Ketchup is a vegetable.

No doubt, something I just said offended someone. Who am I to say what interfaith marriage is or isn’t? Who am I to talk about raising children in an interfaith marriage? Who am I to say whether interfaith marriage is a positive factor or an alarming development? And really, who am I to pass judgment on ketchup’s nutritional value?

Ok – I confess I’m no expert on ketchup. I believe that what’s good enough for Senator Heinz is good enough for me. But no, I cannot speak cogently to the nutritional differences between ketchup and vegetables (let’s put aside for the moment that the tomato is a fruit).

But when it comes to intermarriage, I have a unique perch from which to view Jewish life. Let me explain.

I grew up as a typical American Jew (if such a thing exists). Hebrew school through Bar Mitzvah and a bit beyond, synagogue attendance at High Holidays and an every-so-often Shabbat service, an appreciation for the subtleties of deli sandwiches as well as shrimp cocktail, and more hours logged watching Woody Allen than learning Torah.

My wife, on the other hand, grew up in a devout Christian home, attending church and Bible study every week. In college, she joined an evangelical church. When we met, she was the Minister of Music in a Texas mega-church with three services every Sunday for thousands of congregants.

Today, we are an observant Jewish family living in Israel. My last position in the U.S. was as the Executive Director of a Jewish Federation. My wife directed one Jewish woman’s chorus and founded another. Our children read the Torah in the original Hebrew with ease. Our family could not be more different from a typical intermarried family. Except that, of the four of us, I’m the only one who was born Jewish.

How we got from point A to point B could fill a book – literally. In the next few weeks, our dual memoir, “Doublelife: One Family, Two Faiths and a Journey of Hope” will be released (www.doublelifejourney.com). At first, we resisted putting pen to paper, despite dozens of people telling us “you must write a book.” Why tell a story about ourselves? Isn’t that a bit vain?

Then we looked at what’s out there. On one side of the bookshelf, we found titles like “Raising Your Jewish/Christian Child” and “There’s an Easter Egg on Your Seder Plate.” (No, I didn’t make that up.) On the other side, we found the “intermarriage-is-destroying-the-Jewish-community-and-the-sky-is-falling” books.

Ketchup, ketchup everywhere you look.

What we didn’t find were any books by a couple who began intermarried and made the journey to becoming an observant Jewish family. To be sure, we’ve found many families like ourselves in real life. But hardly ever in print. When I first posted news of “Doublelife,” a friend who married someone Jewish and later converted to Judaism wrote back, “Wow, it would have been great to have had this book” when they got married. “We didn’t have many role models at the time.”

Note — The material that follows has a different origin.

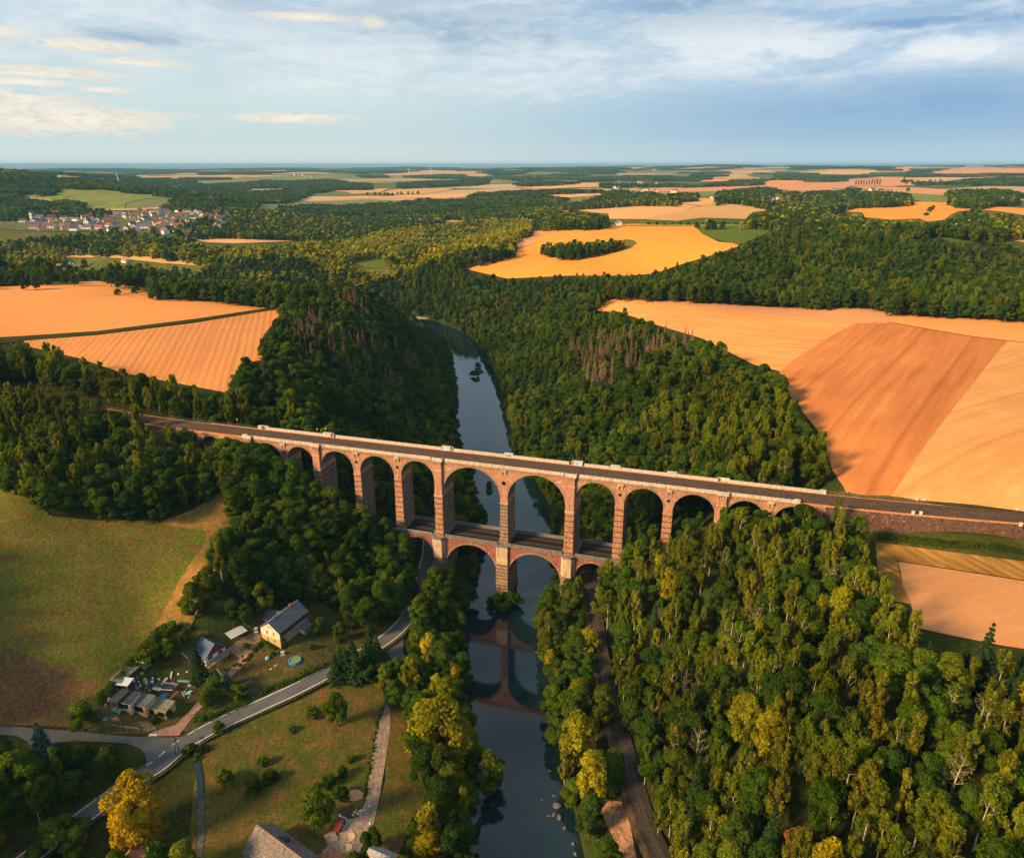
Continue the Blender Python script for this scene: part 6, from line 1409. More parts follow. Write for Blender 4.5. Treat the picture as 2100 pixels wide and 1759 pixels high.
# farmhouse: yellow over orange gable, long slate roof
a, ra, wl = frame_px(KK(k6, 1055, 765), KK(k6, 1300, 850), hz1(*g1(*KK(k6, 1180, 800))[:2])-.3)
L_ = 16.5; W_h = 9.8
wn = [('g', 3.3, 1.6, .8, 1.5), ('g', 6.8, 1.6, .8, 1.5), ('g', 3.3, 5.0, .8, 1.5), ('g', 6.8, 5.0, .8, 1.5), ('g', 4.3, 8.0, .5, .9), ('g', 5.4, 8.0, .5, .9)]
wn += [('r', 1.4+i*2.15, 5.2, 1.0, 1.4) for i in range(7)]+[('r', 2.2+i*2.5, 2.2, .9, 1.4) for i in range(6)]+[('r', 5+i*3.4, -.3, .9, 1.1) for i in range(2)]
orange_p = simple('plaster_orange', (.58,.33,.17), .9, .1, noise=.06, sc_=.5); yellow_p = simple('plaster_yellow', (.62,.56,.38), .9, .1, noise=.06, sc_=.5)
fh = gable_house('farmhouse', (*a[:2], a[2]), ra, W_h, L_, 7.4, 10.9, orange_p, RM['slate'], 'large farmhouse with a yellow and orange gable and a long slate roof', wins=wn, chim=((5.2, 3.2, .4, .7), (5.1, 12.5, .55, .8)), over=.55, gable_m=yellow_p, base=3)
m = MB(); m.box(-.03, W_h+.03, -.03, .4, 3.9, 7.35); m.build('upper_storey', [yellow_p], fh)
shg = stone_mat('shingle_storey', (.20,.07,.045), (.15,.05,.035), (.08,.035,.025), .35, .3, st_amt=.3)
m = MB(); m.box(W_h-.3, W_h+.05, .42, L_+.02, 4.6, 7.35); m.build('shingle_cladding', [shg], fh)
m = MB(); m.box(W_h-.3, W_h+.035, .45, L_+.01, -3, 4.6); m.build('stone_wall', [stone_mat('farm_rubble', (.46,.34,.20), (.34,.24,.15), (.28,.22,.15), .6, .35, st_amt=.3)], fh)
m = MB(); m.add([(-4.2, 5.2, 6.6), (3.2, 5.2, 6.6), (-4.2, 11.8, 6.6), (3.2, 11.8, 6.6), (-4.2, 8.5, 9.4), (4.8, 8.5, 10.3)], [(0, 1, 5, 4), (4, 5, 3, 2), (0, 4, 2)], 0); m.box(-3.9, .02, 5.5, 11.5, -1, 6.58, 1); m.build('rear_wing', [RM['slate'], WM['cream']], fh)
m = MB(); m.box(W_h+.05, W_h+2.8, 11.0, 15.8, -2, 1.9, 0); m.add([(W_h, 10.8, 3.2), (W_h+3.1, 10.8, 2.0), (W_h+3.1, 16.0, 2.0), (W_h, 16.0, 3.2)], [(0, 1, 2, 3)], 1)
o = m.build('conservatory', [frame_w, RM['slate']], fh); m = MB()
for i in range(6): m.box(W_h+2.78, W_h+2.84, 11.15+i*.78, 11.75+i*.78, 0.1, 1.6)
m.build('pane', [glass], o)
iv = crown_broad(301, 1400, LM['broad'], 1.6, 5.5, .22, 14, .0); o = bpy.data.objects.new('ivy', iv); link(o, fh); o.location = (W_h+.4, 1.4, -1.6); o.scale = (.7, .9, 1.15)
for p_ in ((6.5, 9.5, 9.05), (7.4, 12.0, 8.4)): m = MB(); m.box(p_[0]-.25, p_[0]+.25, p_[1]-.25, p_[1]+.25, p_[2]-.9, p_[2]+.75); m.build('roof_vent', [WM['pale']], fh)
m = MB(); m.tube([(W_h/2, -.55, 11.12), (W_h/2, L_+.55, 11.12)], .09, 0, 5); m.build('ridge_flashing', [cab], fh)
# garage house: blue roof, red gable over white wall. near corner between the two visible walls
zg_ = hz1(*g1(*KK(k6, 330, 1048))[:2])+.1
A_ = KK(k6, 330, 1050); a, rg_, wg = frame_px(A_, KK(k6, 552, 915), zg_)
redb = simple('red_boards', (.26,.045,.025), .8, .2, noise=.12, sc_=2)
gh = gable_house('garage_house', (*a[:2], zg_), rg_, 9.0, 7.6, 2.6, 6.6, WM['white'], RM['blue'], 'small white garage house with a dark red boarded gable and a blue metal roof', wins=[('g', 2.2, .9, 2.0, 1.3), ('g', 6.6, .9, 2.0, 1.3), ('l', 1.4, .3, 1.4, 1.9)], over=.6, gable_m=redb)
m = MB(); m.box(3.6, 4.4, -.06, .1, 4.0, 5.0); m.box(2.7, 3.3, -.06, .1, 3.4, 4.3); m.build('gable_window', [glass], gh)
m = MB(); m.box(-.05, 9.05, -.05, .1, 2.35, 2.85); m.box(-.06, .1, -.04, 7.6, 2.2, 2.58); m.build('red_fascia', [redb], gh)
# open shelter with a pale sheet roof between the two houses
def lean(name, A, Bp, z, depth, h0, h1, wm, rm, label, cat, opens=0, posts=False, split=None, over=.25):
    z = max(g1(*A)[2], g1(*Bp)[2])+.05
    a, r_, w_ = frame_px(A, Bp, z); e = empty(name, (*a[:2], z), r_, label, cat)
    if posts:
        m = MB()
        for x in np.linspace(.1, w_-.1, 3):
            m.box(x-.08, x+.08, .1, .26, -1, h0); m.box(x-.08, x+.08, depth-.26, depth-.1, -1, h1)
        m.build('posts', [timber], e)
    else:
        m = MB(); V = [(0, 0, -2.2), (w_, 0, -2.2), (w_, depth, -2.2), (0, depth, -2.2), (0, 0, h0), (w_, 0, h0), (w_, depth, h1), (0, depth, h1)]
        m.add(V, [(4, 5, 6, 7), (0, 1, 5, 4), (1, 2, 6, 5), (2, 3, 7, 6), (3, 0, 4, 7)]); m.build('wall', [wm], e)
    m = MB(); t_ = .1; V = [(-over, -over, h0), (w_+over, -over, h0), (w_+over, depth+over, h1), (-over, depth+over, h1)]; V += [(x, y, z_+t_) for x, y, z_ in V]
    V = [(x, y, z_+.02) for x, y, z_ in V]; m.add(V, [(3, 2, 1, 0), (4, 5, 6, 7), (0, 1, 5, 4), (1, 2, 6, 5), (2, 3, 7, 6), (3, 0, 4, 7)]); m.build('roof', [rm], e)
    for i in range(opens):
        x0 = w_*(i+.18)/opens; x1 = w_*(i+.82)/opens; m = MB(); m.box(x0, x1, -.04, .06, 0, h0*.82); m.build('garage_opening', [DK], e)  # black panel on the solid front, painted shade of the open bay
    return e, w_
zt_ = simple('corrugated_pale', (.42,.47,.50), .5, .4, noise=.2, sc_=1); oldr = simple('mossy_felt', (.17,.17,.12), .9, .1, noise=.35, sc_=1.2); blk = simple('black_felt', (.035,.04,.045), .85, .2, noise=.3, sc_=1)
zs = hz1(*g1(*KK(k6, 760, 790))[:2])
lean('carport', KK(k6, 665, 790), KK(k6, 860, 690), zs, 4.2, 2.3, 2.9, None, zt_, 'open shelter with a pale corrugated roof between garage house and farmhouse', 'shelter', posts=True)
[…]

So “Doublelife” will hopefully fill a gap for intermarried families seeking some direction. But what of the larger Jewish communal conversation? On one side, judgment in place of any real guidance. On the other, an “everything’s rosy” mindset backed up by anecdotes and self-selected, self-serving surveys that would be laughable in any other context.

It’s time for a different Jewish conversation – one that is grounded in reality, but that replaces the hand wringing over Jewish continuity with the beauty of Judaism and offers a powerful vision of what Jewish life can be. Not only for the intermarried. For all of us.

That’s what this blog is about. We recently did an interview with the local Jewish newspaper where I was Federation Director, talking about “Doublelife” and why we find Judaism to be so compelling. A community member wrote that it was “a remarkably sensitive, insightful discussion about an issue usually more clouded than clarified.”

That’s my hope – to write something each week that removes the clouds. That clarifies the issues. And that goes beyond to inform and inspire. In addition to my own musings, once a month or so, a guest will be featured – sometimes a convert or born Jew to share their journey, sometimes a noted commentator on modern Jewish life.